IANS/Mumbai

 

Shiv Sena chief Uddhav Thackeray yesterday rejected the Bharatiya Janata Party’s demand to contest 135 seats in the Maharashtra assembly elections, aggravating the seat-sharing crisis between the allies.

Toughening his stance, Thackeray hinted at the possibility of snapping the alliance with the BJP and contesting the elections on its own, saying “there is an alternative to everything.”

“The BJP offered a proposal to contest 135 seats and I have rejected it... There is an alternative to everything... I have made it clear that we cannot go beyond a point,” a grim Thackeray said.

However, he said seat-sharing talks were still on and he would not say anything negative about the 25-year-old alliance until a final decision was reached ahead of the October 15 elections.

Thackeray’s assertion came in the wake of his statement two days ago that the next Maharashtra chief minister would be from his party if the Sena-BJP alliance bagged power.

Over the past one month, talks have been stuck over the number of seats to be contested by the BJP and the Shiv Sena.

In 2009, the Shiv Sena contested 169 seats and the BJP 119 in the 288-member assembly.

This time, buoyed by the Lok Sabha victory, the BJP demanded 144 seats before scaling it down to 135.

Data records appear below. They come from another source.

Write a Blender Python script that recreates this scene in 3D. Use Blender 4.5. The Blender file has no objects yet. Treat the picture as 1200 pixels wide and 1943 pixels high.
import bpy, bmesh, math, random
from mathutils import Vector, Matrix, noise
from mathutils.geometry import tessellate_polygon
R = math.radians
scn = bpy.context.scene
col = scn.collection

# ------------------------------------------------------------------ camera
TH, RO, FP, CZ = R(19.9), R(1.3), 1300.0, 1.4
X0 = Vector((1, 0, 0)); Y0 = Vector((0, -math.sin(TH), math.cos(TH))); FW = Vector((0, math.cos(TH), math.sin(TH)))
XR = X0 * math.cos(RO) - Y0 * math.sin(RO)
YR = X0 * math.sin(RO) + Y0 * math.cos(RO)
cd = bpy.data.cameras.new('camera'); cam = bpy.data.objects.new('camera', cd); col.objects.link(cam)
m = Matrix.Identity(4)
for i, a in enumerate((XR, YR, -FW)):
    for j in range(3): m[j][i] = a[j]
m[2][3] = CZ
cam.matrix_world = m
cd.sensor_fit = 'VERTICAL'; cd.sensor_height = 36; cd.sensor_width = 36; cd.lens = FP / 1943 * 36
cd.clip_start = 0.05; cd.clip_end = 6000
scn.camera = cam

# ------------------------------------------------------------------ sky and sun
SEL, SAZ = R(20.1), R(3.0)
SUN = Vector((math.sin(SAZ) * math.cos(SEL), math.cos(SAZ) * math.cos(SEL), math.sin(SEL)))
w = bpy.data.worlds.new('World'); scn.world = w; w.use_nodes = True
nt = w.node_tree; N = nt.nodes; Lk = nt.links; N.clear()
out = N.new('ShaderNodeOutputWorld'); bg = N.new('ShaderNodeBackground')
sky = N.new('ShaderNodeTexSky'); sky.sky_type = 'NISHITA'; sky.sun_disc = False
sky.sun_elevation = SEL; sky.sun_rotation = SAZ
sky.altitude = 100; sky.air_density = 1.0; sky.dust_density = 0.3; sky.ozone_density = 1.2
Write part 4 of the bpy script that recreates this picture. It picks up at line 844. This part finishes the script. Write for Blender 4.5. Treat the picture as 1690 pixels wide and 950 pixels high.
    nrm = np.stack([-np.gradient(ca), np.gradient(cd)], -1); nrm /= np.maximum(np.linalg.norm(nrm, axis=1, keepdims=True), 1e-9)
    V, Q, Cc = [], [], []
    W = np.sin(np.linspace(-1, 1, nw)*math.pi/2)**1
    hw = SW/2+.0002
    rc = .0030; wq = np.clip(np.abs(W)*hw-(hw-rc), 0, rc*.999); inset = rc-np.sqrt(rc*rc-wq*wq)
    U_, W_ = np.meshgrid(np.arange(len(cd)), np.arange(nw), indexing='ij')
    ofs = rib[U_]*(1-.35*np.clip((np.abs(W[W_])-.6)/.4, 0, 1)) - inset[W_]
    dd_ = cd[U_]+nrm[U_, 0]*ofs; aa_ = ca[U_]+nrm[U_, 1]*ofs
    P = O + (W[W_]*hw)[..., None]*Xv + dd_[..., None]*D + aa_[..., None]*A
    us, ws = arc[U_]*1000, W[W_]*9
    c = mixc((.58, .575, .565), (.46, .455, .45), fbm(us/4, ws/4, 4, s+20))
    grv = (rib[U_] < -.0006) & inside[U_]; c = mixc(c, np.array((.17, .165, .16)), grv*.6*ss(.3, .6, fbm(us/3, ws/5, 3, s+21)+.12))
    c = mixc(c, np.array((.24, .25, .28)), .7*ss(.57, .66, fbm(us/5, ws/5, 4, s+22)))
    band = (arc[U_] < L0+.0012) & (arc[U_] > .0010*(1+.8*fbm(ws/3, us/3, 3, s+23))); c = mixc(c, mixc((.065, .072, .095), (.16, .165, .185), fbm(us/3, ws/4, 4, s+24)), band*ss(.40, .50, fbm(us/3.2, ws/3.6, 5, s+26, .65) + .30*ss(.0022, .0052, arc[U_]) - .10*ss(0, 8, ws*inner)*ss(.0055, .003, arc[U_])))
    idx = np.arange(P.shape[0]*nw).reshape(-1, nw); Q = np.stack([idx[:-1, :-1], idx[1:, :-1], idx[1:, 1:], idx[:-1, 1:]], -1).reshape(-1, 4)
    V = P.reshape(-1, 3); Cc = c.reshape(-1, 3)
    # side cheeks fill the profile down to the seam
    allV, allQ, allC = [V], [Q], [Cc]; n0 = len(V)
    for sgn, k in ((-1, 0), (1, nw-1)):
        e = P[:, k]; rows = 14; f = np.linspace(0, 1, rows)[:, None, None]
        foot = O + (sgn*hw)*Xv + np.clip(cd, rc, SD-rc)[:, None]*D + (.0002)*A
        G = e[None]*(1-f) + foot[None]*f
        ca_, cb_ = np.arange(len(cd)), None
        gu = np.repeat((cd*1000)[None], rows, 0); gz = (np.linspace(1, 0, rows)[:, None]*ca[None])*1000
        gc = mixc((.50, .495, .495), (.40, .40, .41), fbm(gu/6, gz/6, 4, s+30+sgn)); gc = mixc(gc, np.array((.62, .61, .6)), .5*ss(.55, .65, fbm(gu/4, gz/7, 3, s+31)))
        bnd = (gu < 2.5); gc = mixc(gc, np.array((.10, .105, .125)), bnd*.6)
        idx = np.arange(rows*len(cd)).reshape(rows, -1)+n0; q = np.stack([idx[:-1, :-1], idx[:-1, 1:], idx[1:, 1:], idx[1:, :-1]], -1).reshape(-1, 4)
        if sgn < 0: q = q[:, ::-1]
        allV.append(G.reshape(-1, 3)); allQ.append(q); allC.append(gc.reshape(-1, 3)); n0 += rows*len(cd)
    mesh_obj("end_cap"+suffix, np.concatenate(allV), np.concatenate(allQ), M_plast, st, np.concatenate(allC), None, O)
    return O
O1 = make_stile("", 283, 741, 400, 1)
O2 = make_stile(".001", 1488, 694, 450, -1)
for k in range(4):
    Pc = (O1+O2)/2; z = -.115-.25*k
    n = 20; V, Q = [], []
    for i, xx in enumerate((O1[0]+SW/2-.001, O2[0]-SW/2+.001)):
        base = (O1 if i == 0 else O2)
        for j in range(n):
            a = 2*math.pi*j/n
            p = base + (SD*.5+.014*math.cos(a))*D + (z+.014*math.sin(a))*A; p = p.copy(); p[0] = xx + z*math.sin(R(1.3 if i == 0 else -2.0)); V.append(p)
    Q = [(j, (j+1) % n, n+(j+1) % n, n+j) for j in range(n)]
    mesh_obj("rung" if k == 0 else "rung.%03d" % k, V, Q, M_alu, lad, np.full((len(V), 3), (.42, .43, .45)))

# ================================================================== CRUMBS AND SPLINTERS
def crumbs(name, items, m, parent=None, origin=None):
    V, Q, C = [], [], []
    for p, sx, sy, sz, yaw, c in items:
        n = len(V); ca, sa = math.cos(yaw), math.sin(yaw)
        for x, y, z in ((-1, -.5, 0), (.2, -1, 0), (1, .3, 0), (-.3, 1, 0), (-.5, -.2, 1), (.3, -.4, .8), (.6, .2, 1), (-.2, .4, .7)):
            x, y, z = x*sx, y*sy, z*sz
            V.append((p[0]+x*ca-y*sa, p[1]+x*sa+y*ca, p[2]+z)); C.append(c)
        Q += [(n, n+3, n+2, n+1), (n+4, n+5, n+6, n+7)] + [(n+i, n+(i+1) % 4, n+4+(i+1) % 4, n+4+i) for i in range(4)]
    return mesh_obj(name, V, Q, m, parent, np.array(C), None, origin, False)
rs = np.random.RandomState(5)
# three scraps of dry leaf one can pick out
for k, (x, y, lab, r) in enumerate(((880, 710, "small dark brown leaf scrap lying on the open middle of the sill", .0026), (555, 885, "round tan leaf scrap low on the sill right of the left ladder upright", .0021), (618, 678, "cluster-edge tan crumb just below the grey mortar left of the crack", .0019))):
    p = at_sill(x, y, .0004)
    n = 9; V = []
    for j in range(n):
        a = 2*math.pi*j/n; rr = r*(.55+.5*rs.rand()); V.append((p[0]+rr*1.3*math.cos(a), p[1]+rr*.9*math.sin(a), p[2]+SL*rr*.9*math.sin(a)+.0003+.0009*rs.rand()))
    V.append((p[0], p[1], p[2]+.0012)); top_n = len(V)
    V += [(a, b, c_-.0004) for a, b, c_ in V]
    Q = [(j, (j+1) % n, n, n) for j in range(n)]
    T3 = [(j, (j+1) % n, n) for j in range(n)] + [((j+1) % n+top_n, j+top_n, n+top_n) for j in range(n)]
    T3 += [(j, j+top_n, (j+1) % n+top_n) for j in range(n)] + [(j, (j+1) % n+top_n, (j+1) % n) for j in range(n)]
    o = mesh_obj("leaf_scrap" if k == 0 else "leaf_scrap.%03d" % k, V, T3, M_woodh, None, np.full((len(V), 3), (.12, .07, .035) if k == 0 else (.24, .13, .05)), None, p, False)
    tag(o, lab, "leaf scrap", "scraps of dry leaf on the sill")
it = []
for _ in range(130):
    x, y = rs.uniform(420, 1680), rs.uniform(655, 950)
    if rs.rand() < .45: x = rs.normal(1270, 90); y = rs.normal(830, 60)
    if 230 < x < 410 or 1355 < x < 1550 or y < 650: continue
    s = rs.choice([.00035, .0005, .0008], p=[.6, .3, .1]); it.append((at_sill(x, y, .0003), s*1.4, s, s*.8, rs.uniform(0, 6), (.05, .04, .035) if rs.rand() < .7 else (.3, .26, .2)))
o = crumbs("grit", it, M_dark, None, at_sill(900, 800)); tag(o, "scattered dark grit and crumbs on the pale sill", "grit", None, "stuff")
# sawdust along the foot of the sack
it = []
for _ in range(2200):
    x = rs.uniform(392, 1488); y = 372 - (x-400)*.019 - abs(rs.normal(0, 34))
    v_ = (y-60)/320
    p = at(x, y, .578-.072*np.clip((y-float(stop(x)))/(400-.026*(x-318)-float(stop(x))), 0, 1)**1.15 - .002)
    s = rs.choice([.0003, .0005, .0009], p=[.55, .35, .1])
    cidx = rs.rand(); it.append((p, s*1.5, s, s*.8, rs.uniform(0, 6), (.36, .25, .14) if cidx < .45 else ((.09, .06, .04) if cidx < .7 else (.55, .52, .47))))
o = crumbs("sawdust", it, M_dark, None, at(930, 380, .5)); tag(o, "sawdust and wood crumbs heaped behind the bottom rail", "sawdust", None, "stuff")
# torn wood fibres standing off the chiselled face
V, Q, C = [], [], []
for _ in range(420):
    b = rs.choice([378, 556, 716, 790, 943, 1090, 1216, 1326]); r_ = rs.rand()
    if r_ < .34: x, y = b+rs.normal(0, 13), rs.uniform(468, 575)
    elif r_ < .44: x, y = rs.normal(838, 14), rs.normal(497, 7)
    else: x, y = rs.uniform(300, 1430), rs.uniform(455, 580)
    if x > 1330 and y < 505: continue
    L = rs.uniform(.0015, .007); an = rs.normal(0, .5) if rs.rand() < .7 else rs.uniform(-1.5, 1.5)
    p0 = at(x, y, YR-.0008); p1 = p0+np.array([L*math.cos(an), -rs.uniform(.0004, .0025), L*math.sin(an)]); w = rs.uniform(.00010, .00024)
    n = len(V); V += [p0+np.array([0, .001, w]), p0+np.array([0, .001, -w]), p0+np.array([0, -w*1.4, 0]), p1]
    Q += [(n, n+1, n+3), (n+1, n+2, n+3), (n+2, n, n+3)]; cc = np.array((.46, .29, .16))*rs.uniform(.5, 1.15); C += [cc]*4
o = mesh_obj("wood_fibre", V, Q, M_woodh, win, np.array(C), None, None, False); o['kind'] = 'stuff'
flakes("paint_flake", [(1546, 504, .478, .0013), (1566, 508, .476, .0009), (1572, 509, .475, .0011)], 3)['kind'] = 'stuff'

BJP spokesman Rajiv Pratap Rudy on Sunday said that after allotting 18 seats to smaller allies like the Republican Party of India (A) and Swabhimani Shetkari Sanghatana, the BJP-SS should contest 135 seats each.

Thackeray countered by saying that if the BJP feels the party with more elected legislators should get the post of chief minister, it should remember the late Bal Thackeray’s formula by which it was decided the Sena will contest 171 seats and the BJP 117. Meanwhile, the Shiv Sena criticised Maharashtra Chief Minister Prithviraj Chavan by saying that a clerk in the secretariat has more experience than him about governance.

The party slammed Chavan for his objection to Thackeray’s name being propped up for the post of chief minister on grounds that “he (Thackeray) lacks experience.”